What survives on the ground today is ambiguous but quietly suggestive. Two curving field boundaries, separated by roughly thirty metres, sweep from north to south and together define a crescent-shaped field approximately sixty metres long and thirty metres wide. The southern edge is closed off by an east-west laneway. This arrangement may preserve the outline of a rath, the type of circular or oval earthen enclosure that served as a farmstead or small defended settlement during the early medieval period in Ireland, typically dating from around the fifth to the twelfth century. The most persuasive evidence sits at the northern end of the field, where the eastern bank, about two metres wide and standing up to 1.6 metres on its outer face, carries a curve that sits at odds with the straight, practical lines of the surrounding field boundaries. The western bank shows a similar kink at its northern end. Both details hint that the field boundaries are not simply agricultural constructions but may have been built onto, or shaped around, the remains of a much older circular enclosure.

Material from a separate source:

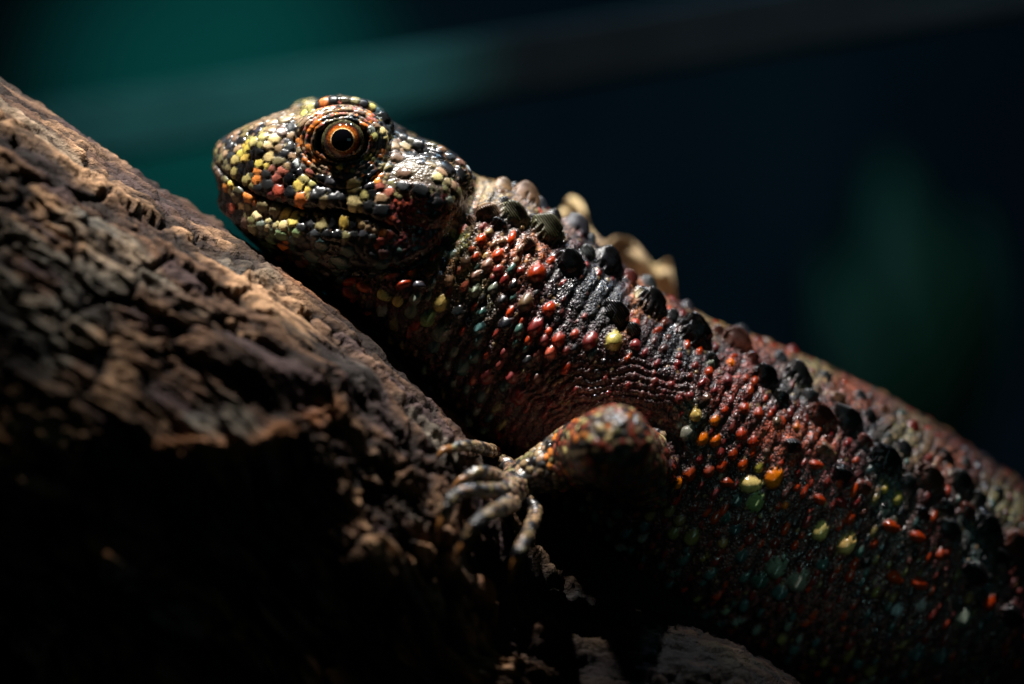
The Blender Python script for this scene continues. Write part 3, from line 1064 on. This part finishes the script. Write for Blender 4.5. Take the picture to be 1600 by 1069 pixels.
def chead(v):
    x, y = px[v], py[v]
    e = math.hypot((x - EX), (y - EY))
    if e < 66:
        if y > EY + 12:
            return pick(['K', 'B', 'N', 'K', 'T', 'O']) if x > 520 else pick(['T', 'O', 'T', 'D', 'B'])
        return pick(['T', 'O', 'B', 'K', 'P', 'T']) if x < 585 else pick(['K', 'M', 'G', 'K', 'T'])
    if x > 600 and y > 250:
        if y > 385:
            return pick(['K', 'N', 'Q', 'K'])
        if y < 300 - (x - 640) * 0.12 + 8 or x > 700:
            return pick(['T', 'G', 'V', 'G', 'B'])
        if x > 668:
            return pick(['Q', 'K', 'K', 'D'])
        return pick(['P', 'R', 'D', 'D', 'D']) if x < 650 and y < 330 else pick(['D', 'D', 'Q', 'D', 'B'])
    if y < 215 and x < 470:
        return pick(['T', 'B', 'G', 'K', 'T'])
    if x > 610:
        return pick(['K', 'S', 'B'])
    if y > 385:
        return pick(['K', 'N', 'S', 'K', 'Q'])
    return pick(['K', 'V', 'B', 'K', 'G', 'K', 'K'])


fill(hv, rhead, cnear, 'p', 0.74, 2)
# second pass with smaller grains closes the gaps on the head
hv2 = hv[::-1][:16000]
fill(hv2, lambda v: 0 if (N[v, 1] > 0.1 or dm[v] < 4 or ((px[v] - 655) / 50) ** 2 + ((py[v] - 270) / 24) ** 2 < 1 or math.hypot(px[v] - EX, py[v] - EY) < 34) else rng.uniform(1.9, 2.8), chead, 'p', 0.80, 1)

# arm, hand and fingers
av = np.where(is_arm)[0]
av = av[rng.permutation(len(av))[:9000]]


def rarm(v):
    if hand_r[v] < 1.25 or px[v] < 780:
        return rng.uniform(4.0, 5.5)
    return rng.uniform(4.2, 7.0)


def carm(v):
    x, y = px[v], py[v]
    if x < 760:
        return pick(['S', 'T', 'G', 'K', 'S'])
    if x < 850:
        return pick(['T', 'B', 'K', 'S', 'T', 'G'])
    if y > 740:
        return pick(['K', 'S', 'N', 'G', 'R'])
    return pick(['R', 'T', 'K', 'B', 'T', 'G', 'P', 'K', 'O', 'K', 'R', 'C'])


fill(av, rarm, carm, 'p', 0.78, 2, 1.2)
# back of the trunk: loose low warts over the spine and the far side
bv = np.where((HM < 0.3) & (~is_arm) & (N[:, 1] >= -0.12))[0]
bv = bv[rng.permutation(len(bv))[:4500]]
fill(bv, lambda v: rng.uniform(4, 8) if rng.random() < 0.7 else rng.uniform(10, 14), lambda v: pick(['B', 'D', 'Q', 'T', 'S', 'K']), 'd', 1.25, 3, 0.7)

base = np.repeat(np.array([[0.060, 0.026, 0.024]]), len(V), 0)
# x, y, rx, ry, tilt, colour, amount
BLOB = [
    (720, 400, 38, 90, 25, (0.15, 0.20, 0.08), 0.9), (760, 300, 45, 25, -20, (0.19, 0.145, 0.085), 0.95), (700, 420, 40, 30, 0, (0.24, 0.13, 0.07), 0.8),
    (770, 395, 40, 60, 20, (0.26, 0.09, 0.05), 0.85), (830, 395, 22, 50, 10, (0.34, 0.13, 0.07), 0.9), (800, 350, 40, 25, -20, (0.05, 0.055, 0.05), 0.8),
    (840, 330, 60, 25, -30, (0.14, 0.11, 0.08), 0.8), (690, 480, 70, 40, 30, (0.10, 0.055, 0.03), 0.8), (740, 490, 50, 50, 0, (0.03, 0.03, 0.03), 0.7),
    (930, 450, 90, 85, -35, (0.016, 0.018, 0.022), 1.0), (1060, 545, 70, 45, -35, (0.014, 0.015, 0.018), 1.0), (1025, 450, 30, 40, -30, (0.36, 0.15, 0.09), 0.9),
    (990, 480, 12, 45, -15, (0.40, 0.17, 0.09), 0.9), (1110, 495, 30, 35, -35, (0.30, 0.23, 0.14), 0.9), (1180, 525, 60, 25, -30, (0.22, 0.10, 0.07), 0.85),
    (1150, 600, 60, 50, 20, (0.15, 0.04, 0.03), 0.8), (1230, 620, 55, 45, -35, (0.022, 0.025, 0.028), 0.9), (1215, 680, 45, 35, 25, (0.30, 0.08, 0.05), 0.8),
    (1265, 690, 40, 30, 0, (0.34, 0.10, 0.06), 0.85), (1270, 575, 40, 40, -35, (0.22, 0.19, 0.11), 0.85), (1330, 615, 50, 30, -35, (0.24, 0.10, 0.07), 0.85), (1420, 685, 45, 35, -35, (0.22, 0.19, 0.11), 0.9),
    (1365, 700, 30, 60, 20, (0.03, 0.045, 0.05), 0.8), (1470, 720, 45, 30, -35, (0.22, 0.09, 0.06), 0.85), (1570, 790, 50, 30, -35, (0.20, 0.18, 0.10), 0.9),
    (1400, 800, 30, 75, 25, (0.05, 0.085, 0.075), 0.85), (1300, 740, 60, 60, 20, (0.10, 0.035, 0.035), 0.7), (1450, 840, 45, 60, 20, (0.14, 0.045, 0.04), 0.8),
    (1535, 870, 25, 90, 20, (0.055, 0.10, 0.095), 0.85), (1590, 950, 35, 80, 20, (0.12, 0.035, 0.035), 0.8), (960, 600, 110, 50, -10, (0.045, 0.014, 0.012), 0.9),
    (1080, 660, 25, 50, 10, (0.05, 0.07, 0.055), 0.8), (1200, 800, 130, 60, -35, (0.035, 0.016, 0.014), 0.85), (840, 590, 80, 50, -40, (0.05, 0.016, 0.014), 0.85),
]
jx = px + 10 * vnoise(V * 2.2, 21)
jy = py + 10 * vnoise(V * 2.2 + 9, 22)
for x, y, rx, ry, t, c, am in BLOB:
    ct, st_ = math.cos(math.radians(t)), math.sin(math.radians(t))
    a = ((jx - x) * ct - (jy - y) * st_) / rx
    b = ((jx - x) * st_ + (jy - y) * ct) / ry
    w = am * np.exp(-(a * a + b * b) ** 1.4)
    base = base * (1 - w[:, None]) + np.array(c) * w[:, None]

tv = np.where((HM < 0.3) & (~is_arm) & (N[:, 1] < 0.15) & (px < 1680) & (px > 520))[0]
tv = tv[rng.permutation(len(tv))[:52000]]


def csmall(v):
    f = rng.choice([0.2, 0.6, 1.1, 1.8, 2.8], p=[0.36, 0.24, 0.18, 0.13, 0.09])
    c = base[v] * f
    if rng.random() < 0.05:
        c = np.array([0.20, 0.14, 0.08])
    return np.clip(c, 0.006, 0.5)


fill(tv, lambda v: rng.uniform(2.7, 4.2), csmall, 's', 0.90, 1, 0.75, (1.0, 1.5), 62)

# evaluate the scales on the vertices ------------------------------------
CS = 0.10
K = np.floor(V / CS).astype(np.int64)
K -= K.min(0)
dims = K.max(0) + 1
flat = (K[:, 0] * dims[1] + K[:, 1]) * dims[2] + K[:, 2]
srt = np.argsort(flat, kind='stable')
fs = flat[srt]
u, st = np.unique(fs, return_index=True)
en = np.append(st[1:], len(fs))
LUT = {int(a): (int(b), int(c)) for a, b, c in zip(u, st, en)}
F1 = np.full(len(V), 9.0)
F2 = np.full(len(V), 9.0)
ID = np.full(len(V), -1, dtype=np.int32)
LA = np.zeros(len(V))
LB = np.zeros(len(V))
for si, (v, rx, ry, col, kind, hf, tilt) in enumerate(SEEDS):
    c, n = V[v], N[v]
    tx = np.array([math.cos(tilt), 0, math.sin(tilt)])
    tx = tx - n * tx.dot(n)
    ln = np.linalg.norm(tx)
    tx = tx / ln if ln > 1e-3 else np.cross(n, [0, 1, 0])
    ty = np.cross(n, tx)
    R = 1.45 * max(rx * (1.75 if kind in 'dks' else 1), ry)
    r = int(math.ceil(R / CS))
    k = K[v]
    L = []
    for a in range(-r, r + 1):
        for b in range(-r, r + 1):
            kb = ((k[0] + a) * dims[1] + k[1] + b) * dims[2] + k[2]
            for d in range(-r, r + 1):
                t = LUT.get(int(kb + d))
                if t:
                    L.append(srt[t[0]:t[1]])
    if not L:
        continue
    I = np.concatenate(L)
    dv = V[I] - c
    a_ = dv @ tx / rx
    b_ = dv @ ty / ry
    if kind in 'dks':
        a_ = np.where(a_ > 0, a_ / 1.75, a_)
    z_ = dv @ n / (1.3 * max(rx, ry))
    rho = np.sqrt(a_ * a_ + b_ * b_ + z_ * z_)
    if kind == 's':
        rho = rho * 1.08 + 0.16
    m = (rho < 1.45) & ((N[I] @ n) > 0.1)
    I, rho, a_, b_ = I[m], rho[m], a_[m], b_[m]
    f1, f2 = F1[I], F2[I]
    nearer = rho < f1
    F2[I] = np.where(nearer, f1, np.minimum(f2, rho))
    F1[I] = np.where(nearer, rho, f1)
    ID[I] = np.where(nearer, si, ID[I])
    LA[I] = np.where(nearer, a_, LA[I])
    LB[I] = np.where(nearer, b_, LB[I])

has = ID >= 0
kinds = np.array([ord(s[4]) for s in SEEDS])
rmean = np.array([(s[1] + s[2]) / 2 for s in SEEDS])
hfs = np.array([s[5] for s in SEEDS])
cols = np.array([s[3] for s in SEEDS])
idc = np.maximum(ID, 0)
kd, rm, hf = kinds[idc], rmean[idc], hfs[idc]
edge = np.clip((F2 - F1) / np.where(kd == ord('p'), 0.20, 0.28), 0, 1)
rho = F1
disp = np.zeros(len(V))
lean = np.zeros(len(V))
ins = np.clip(1 - (rho / 1.22) ** 2, 0, 1)
plate = (np.sqrt(np.clip(edge * (2 - edge), 0, 1))) * ins ** 0.35 * 0.46 * sstep(0.8, 3.4, dm)
dome = (np.clip(1 - (rho / 1.0) ** 2, 0, 1) ** 0.7 * 0.62 + 0.42 * np.exp(-(rho * 1.15) ** 2) * np.clip((1.45 - rho) / 0.4, 0, 1)) * np.sqrt(edge)
cone = (np.clip(1 - rho / 1.15, 0, 1) ** 0.8 * 1.15 + 0.12 * np.exp(-(LB / 0.18) ** 2) * ins) * np.sqrt(edge)
big = np.clip(1 - (rho / 1.15) ** 2, 0, 1) ** 0.66 * (0.95 - 0.2 * LA) * (1 + 0.35 * np.exp(-(LB / 0.28) ** 2)) * (0.4 + 0.6 * edge)
disp = np.where(kd == ord('p'), plate * rm, disp)
disp = np.where((kd == ord('d')) | (kd == ord('s')), dome * rm, disp)
disp = np.where(kd == ord('k'), cone * rm, disp)
disp = np.where(kd == ord('b'), big * rm, disp)
disp = disp * hf * has
V2 = V + N * disp[:, None]
# the big thorns lean towards the head and down, the small ones a little to the tail
tl = np.where((kd == ord('b'))[:, None], np.array([[0.12, -0.25, 0.36]]), np.array([[-0.45, 0.0, -0.35]]))
lt = np.where(kd == ord('b'), 0.55, np.where((kd == ord('d')) | (kd == ord('k')), 0.25, 0.0)) * disp
V2 = V2 + lt[:, None] * tl * (disp / (rm + 1e-6))[:, None]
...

The difficulty is that the site refuses to give much away. The crescent-shaped field is largely swallowed by blackthorn scrub and brambles dense enough to prevent any closer inspection of the banks. The poorly drained terrain, typical of the low midland landscape here, adds another layer of difficulty. Whatever the enclosure once was, it has been absorbed so thoroughly into the field system that the word on the 1837 map may now be the clearest evidence that something was ever there at all.